I will run through two methods: the 'unofficial' method, and the (more) 'official' method.
Intuitive approach around the limit:
Using the compound angle and double angle formulas for sin and cos:
sin(3y) = sin (2y + y)
=sin(2y)cosy + cos(2y)siny)
=2sinycos^2y+(2cos^2y-1)siny
=4sinycos^2y - siny
(Rearranging to get it all in terms of sin(y))
=4siny(1-sin^2y) - siny
=3siny - 4sin^3y
Now we want to find the square of that (sin(3y)):
sin^2(3y) = (3siny - 4sin^3y)^2
=(siny(3-4sin^2y))^2
=sin^2y(3- (4 - 4cos^2y))^2
= sin^2y(4cos^2y - 1)^2
Now to find:
lim_(y rarr 0) (sin^2y(4cos^2y - 1)^2 - 3y^2)/(y^2 + y^3)
This is where we start to get a bit 'intuitive'...
As y rarr 0, siny rarr 0
rArr siny rarr y
Hence let y = siny.
Meanwhile cosy rarr 1
Hence let cosy = 1.
This simplifies the limit down to:
lim_(y rarr 0) (y^2(3)^2 - 3y^2)/(y^2 + y^3)
=lim_(y rarr 0)(6y^2)/(y^2 + y^3)
=6 lim_(y rarr 0) y^2/(y^2(1+y))
=6 lim_(y rarr 0) 1/(1+y)
Finally letting y = 0 we get:
6 lim_(y rarr 0) 1
= 6
Official approach to the limit:
This uses L'Hopital's Rule, i.e. if lim_(y rarr 0) f(x)/g(x) yields a mathematically impossible result, then the limit will be the same if you repeatedly differentiate f and g to the point where the result is no longer undefined.
lim_(y rarr 0) (sin^2(3y) - 3y^2)/(y^2 + y^3)
lim_(y rarr 0) (d/dx(sin^2(3y) - 3y^2))/(d/dx(y^2 + y^3))
By the chain rule, this is equal to:
lim_(y rarr 0) (6sin(3y)cos(3y) - 6y)/(2y + 3y^2)
Still gives out the zero denominator, so we do it all again!
By the product and chain rules:
d/dx(6sin(3y)cos(3y)
=6(3cos(3y)cos(3y) + (-sin(3y)sin(3y))
=6(3cos^3y - 3sin^3y)
Hence:
lim_(y rarr 0) (6sin(3y)cos(3y) - 6y)/(2y + 3y^2)

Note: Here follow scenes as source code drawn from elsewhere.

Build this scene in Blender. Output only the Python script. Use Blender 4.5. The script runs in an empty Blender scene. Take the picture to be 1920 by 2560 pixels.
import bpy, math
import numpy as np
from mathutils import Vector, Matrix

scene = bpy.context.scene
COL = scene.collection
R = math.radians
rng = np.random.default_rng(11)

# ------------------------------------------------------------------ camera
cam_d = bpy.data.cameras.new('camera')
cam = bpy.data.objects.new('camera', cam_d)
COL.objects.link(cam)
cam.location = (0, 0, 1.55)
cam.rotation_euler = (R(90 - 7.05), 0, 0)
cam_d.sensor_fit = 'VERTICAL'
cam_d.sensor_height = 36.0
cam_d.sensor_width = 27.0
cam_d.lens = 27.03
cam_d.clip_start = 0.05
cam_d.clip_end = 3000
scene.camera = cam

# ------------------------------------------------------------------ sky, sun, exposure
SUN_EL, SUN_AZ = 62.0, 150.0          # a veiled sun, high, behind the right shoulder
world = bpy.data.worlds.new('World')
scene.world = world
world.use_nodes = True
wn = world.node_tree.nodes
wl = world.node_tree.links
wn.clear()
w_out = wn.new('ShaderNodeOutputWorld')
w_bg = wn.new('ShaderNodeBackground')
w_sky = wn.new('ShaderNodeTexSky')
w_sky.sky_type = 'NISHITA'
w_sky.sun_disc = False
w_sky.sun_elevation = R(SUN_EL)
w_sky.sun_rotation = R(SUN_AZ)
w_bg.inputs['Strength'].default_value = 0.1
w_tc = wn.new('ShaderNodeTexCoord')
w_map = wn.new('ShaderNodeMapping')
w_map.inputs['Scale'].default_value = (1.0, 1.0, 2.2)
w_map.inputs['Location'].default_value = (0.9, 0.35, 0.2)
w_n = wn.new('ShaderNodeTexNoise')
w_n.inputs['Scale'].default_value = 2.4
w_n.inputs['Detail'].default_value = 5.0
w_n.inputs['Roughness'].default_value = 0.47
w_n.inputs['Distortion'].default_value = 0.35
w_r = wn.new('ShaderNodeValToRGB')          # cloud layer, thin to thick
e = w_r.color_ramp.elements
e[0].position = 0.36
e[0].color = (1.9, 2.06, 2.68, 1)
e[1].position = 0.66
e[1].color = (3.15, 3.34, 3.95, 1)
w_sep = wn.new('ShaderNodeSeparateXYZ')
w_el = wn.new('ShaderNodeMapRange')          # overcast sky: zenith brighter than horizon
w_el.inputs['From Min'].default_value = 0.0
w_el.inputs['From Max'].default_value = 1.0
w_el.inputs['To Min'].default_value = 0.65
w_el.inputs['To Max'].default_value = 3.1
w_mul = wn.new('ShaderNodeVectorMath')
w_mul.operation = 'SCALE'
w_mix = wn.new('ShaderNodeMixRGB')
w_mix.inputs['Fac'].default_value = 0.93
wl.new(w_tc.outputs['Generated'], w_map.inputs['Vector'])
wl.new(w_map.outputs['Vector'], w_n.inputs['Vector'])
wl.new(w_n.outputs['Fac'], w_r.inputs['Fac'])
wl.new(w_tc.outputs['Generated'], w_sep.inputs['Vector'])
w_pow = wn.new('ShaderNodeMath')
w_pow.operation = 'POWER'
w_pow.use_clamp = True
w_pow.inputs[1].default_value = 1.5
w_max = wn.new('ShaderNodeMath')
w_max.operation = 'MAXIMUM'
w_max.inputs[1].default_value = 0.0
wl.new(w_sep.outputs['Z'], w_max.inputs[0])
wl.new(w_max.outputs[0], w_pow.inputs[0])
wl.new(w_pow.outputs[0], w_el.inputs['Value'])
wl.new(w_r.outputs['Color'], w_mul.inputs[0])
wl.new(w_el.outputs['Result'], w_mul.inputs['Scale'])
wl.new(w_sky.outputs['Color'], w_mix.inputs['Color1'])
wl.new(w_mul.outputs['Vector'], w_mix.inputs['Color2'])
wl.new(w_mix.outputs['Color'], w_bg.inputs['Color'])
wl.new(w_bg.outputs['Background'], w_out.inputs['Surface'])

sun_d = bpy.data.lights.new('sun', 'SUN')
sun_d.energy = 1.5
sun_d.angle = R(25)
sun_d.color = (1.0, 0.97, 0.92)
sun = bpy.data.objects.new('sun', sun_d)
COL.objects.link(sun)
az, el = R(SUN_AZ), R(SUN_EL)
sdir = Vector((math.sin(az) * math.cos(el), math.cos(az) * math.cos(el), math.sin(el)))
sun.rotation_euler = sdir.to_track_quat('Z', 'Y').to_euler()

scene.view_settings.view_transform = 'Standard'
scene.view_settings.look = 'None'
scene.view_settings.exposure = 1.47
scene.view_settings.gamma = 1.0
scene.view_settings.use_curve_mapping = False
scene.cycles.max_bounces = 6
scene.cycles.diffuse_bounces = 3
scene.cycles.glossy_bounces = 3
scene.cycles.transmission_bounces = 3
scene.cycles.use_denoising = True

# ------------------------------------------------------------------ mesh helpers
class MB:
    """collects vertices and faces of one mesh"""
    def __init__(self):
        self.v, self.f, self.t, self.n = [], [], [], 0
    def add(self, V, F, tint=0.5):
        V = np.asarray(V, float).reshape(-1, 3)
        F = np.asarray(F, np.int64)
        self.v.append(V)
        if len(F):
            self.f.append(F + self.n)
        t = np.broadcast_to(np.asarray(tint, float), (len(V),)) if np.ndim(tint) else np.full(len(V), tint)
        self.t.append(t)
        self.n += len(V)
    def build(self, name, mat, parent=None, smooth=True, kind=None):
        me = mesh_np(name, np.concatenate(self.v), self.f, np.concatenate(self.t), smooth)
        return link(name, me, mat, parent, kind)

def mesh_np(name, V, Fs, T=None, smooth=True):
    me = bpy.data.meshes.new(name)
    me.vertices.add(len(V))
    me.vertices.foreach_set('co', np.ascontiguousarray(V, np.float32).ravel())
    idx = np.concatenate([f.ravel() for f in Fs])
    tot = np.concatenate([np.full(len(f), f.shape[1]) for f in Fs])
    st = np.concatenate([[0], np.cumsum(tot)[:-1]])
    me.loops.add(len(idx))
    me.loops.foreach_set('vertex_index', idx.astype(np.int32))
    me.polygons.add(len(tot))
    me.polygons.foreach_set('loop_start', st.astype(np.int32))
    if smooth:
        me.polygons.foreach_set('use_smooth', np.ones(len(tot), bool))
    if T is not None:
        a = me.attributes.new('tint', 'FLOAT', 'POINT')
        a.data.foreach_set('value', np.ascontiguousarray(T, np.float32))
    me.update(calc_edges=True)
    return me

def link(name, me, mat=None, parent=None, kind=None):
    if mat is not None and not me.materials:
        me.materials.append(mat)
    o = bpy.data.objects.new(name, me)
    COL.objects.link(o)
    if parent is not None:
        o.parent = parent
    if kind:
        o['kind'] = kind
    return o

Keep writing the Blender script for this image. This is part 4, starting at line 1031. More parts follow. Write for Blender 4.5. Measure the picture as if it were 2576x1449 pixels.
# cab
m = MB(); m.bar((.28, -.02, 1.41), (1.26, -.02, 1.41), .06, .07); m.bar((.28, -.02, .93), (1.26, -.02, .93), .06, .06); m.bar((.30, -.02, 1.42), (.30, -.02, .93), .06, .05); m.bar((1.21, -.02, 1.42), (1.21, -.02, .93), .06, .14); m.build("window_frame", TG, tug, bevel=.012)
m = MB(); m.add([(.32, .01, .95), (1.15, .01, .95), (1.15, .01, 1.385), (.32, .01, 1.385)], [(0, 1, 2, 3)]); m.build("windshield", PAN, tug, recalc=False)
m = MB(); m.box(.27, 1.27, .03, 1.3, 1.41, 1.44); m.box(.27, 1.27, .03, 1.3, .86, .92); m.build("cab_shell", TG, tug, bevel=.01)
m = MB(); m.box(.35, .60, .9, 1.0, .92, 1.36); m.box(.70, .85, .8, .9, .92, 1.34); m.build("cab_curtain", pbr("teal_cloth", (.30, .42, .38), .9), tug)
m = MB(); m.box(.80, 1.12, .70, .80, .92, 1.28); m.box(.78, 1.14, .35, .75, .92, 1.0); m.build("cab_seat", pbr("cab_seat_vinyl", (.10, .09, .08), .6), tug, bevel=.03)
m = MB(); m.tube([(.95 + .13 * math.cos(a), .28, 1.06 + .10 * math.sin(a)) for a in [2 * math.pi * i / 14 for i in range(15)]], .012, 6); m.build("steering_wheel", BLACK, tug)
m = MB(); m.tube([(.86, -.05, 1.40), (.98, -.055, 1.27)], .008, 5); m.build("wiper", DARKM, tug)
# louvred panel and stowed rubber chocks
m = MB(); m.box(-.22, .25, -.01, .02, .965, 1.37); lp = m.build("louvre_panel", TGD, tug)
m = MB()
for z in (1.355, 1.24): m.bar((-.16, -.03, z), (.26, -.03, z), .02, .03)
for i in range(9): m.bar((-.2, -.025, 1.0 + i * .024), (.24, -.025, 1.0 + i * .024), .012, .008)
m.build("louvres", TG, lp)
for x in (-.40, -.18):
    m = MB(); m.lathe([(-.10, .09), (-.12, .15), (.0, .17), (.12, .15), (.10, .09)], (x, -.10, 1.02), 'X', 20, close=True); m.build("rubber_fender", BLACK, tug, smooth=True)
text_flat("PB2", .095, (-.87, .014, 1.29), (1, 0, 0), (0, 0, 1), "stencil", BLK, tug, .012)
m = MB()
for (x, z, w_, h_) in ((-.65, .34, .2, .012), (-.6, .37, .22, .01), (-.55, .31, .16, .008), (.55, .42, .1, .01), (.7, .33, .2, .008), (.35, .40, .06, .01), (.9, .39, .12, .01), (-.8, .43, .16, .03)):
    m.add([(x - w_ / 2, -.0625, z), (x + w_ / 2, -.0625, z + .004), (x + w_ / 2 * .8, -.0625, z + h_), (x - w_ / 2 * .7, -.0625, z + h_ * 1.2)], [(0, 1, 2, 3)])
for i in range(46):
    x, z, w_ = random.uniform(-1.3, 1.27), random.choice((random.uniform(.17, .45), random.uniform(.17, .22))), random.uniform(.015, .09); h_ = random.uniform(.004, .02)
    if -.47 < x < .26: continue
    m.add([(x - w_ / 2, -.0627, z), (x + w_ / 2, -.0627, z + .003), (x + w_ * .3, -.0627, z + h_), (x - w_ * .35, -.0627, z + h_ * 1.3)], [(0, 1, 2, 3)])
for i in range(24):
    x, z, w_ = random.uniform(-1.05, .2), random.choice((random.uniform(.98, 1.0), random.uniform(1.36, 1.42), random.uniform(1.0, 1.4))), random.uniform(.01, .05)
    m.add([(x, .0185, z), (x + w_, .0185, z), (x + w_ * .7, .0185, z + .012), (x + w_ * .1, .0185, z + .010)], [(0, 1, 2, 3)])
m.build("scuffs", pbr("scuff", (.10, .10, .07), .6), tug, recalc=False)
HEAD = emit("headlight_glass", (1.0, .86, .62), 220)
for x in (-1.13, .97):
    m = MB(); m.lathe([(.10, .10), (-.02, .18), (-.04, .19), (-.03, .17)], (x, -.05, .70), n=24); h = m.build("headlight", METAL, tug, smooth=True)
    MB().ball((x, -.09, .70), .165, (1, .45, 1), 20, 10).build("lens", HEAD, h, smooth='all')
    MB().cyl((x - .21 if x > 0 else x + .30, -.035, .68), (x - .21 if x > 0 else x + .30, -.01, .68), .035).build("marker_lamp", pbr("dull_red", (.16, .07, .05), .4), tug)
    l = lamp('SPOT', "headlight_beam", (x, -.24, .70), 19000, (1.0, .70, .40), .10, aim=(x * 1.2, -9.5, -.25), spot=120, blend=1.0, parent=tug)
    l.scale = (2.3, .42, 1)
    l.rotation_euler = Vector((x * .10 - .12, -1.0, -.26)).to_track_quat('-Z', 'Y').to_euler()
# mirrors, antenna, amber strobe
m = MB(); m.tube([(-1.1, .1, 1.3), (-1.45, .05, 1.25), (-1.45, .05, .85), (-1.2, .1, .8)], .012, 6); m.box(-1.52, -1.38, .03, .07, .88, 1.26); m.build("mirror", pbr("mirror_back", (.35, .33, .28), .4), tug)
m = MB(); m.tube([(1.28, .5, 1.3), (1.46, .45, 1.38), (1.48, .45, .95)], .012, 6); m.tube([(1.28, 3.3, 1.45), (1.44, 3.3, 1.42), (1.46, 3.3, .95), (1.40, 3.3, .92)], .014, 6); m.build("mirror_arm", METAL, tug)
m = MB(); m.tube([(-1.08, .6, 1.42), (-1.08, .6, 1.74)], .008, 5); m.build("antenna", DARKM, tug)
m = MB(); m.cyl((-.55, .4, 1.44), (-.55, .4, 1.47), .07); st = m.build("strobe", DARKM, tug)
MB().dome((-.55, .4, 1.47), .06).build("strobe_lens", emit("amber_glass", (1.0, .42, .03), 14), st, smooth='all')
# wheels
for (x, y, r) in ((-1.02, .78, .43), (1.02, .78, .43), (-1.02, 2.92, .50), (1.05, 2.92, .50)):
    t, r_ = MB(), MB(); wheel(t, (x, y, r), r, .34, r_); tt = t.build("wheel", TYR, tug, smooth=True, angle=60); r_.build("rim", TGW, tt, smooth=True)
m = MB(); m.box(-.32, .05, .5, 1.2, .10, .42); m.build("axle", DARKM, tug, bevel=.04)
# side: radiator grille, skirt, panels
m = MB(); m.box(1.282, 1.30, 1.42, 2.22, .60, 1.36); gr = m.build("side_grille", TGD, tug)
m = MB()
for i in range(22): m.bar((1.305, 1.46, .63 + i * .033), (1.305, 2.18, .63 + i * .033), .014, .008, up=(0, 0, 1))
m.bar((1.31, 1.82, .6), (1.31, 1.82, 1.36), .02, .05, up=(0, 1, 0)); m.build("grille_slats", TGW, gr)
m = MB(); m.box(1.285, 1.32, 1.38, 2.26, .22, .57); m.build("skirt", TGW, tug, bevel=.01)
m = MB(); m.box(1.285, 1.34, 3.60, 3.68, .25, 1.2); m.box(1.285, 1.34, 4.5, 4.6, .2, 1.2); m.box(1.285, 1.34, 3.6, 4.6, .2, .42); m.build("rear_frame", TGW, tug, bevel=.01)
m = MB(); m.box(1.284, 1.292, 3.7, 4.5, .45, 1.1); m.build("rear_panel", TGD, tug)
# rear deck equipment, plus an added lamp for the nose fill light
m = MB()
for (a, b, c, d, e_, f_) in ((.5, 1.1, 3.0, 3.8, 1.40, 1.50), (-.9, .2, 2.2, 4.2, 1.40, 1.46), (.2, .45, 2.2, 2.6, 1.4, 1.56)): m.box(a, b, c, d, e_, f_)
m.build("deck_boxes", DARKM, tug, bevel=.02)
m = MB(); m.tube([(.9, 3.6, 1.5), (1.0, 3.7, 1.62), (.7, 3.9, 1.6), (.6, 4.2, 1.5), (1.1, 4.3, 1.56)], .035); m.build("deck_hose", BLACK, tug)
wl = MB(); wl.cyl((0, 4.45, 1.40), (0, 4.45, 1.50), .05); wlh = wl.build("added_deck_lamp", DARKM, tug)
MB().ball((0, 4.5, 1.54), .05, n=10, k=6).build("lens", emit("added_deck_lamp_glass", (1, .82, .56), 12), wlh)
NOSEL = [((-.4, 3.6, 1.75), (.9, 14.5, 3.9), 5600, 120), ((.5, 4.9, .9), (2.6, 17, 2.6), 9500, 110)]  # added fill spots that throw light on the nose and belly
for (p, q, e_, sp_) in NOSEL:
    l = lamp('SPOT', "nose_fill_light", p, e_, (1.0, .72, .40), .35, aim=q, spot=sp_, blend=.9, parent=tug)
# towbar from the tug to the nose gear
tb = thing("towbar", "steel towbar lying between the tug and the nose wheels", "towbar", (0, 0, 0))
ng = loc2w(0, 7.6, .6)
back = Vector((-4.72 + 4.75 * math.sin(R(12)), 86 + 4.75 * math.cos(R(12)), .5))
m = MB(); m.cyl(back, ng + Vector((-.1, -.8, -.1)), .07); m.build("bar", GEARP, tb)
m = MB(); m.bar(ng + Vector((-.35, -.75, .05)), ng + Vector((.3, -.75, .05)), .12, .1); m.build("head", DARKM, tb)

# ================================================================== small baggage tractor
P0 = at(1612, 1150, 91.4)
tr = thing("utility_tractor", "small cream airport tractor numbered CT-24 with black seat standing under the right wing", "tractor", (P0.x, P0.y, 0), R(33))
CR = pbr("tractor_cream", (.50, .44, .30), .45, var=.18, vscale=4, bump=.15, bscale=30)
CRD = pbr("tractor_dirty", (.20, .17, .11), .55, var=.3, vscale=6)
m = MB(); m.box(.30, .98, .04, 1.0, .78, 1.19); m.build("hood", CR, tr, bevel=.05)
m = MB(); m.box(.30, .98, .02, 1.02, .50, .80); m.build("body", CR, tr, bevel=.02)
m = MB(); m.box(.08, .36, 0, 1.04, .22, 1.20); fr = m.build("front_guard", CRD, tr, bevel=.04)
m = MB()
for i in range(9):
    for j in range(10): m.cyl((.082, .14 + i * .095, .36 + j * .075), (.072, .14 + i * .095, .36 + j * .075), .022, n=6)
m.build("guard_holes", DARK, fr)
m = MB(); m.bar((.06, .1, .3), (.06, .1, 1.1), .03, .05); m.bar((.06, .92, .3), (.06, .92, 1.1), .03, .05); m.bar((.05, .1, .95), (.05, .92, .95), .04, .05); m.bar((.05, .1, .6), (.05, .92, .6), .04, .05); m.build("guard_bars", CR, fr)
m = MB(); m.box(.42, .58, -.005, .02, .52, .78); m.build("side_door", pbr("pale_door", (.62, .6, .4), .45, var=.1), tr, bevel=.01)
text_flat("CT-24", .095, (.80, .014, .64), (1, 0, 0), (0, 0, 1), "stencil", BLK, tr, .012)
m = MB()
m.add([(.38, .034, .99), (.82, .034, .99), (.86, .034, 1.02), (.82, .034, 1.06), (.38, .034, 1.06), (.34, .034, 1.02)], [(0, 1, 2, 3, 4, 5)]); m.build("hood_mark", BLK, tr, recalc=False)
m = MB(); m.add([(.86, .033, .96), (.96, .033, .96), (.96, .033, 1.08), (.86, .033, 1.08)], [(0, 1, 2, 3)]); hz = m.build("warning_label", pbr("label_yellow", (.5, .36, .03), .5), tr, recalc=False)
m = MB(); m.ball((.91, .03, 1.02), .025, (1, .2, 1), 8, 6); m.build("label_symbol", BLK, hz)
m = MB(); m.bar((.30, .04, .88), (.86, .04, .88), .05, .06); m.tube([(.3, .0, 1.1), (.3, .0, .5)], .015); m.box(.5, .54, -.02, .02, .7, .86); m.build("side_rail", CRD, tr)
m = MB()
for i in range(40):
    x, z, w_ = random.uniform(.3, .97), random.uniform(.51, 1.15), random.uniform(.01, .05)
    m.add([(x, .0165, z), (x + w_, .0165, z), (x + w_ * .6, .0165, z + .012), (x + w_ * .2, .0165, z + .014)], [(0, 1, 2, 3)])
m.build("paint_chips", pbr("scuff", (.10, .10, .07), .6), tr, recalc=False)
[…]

=lim_(y rarr 0) (18cos^2(3y) - 18sin^2(3y) - 6)/(2 +6y)
Rearranging the trigonometric parts of the numerator using the Pythagorean Identity, we get:
lim_(y rarr 0) (36cos^2(3y) - 18 - 6)/(2 +6y)
Finally letting y=0, we get:
(36-18-6)/2
=6
Goodness, that was long - I hope it helps!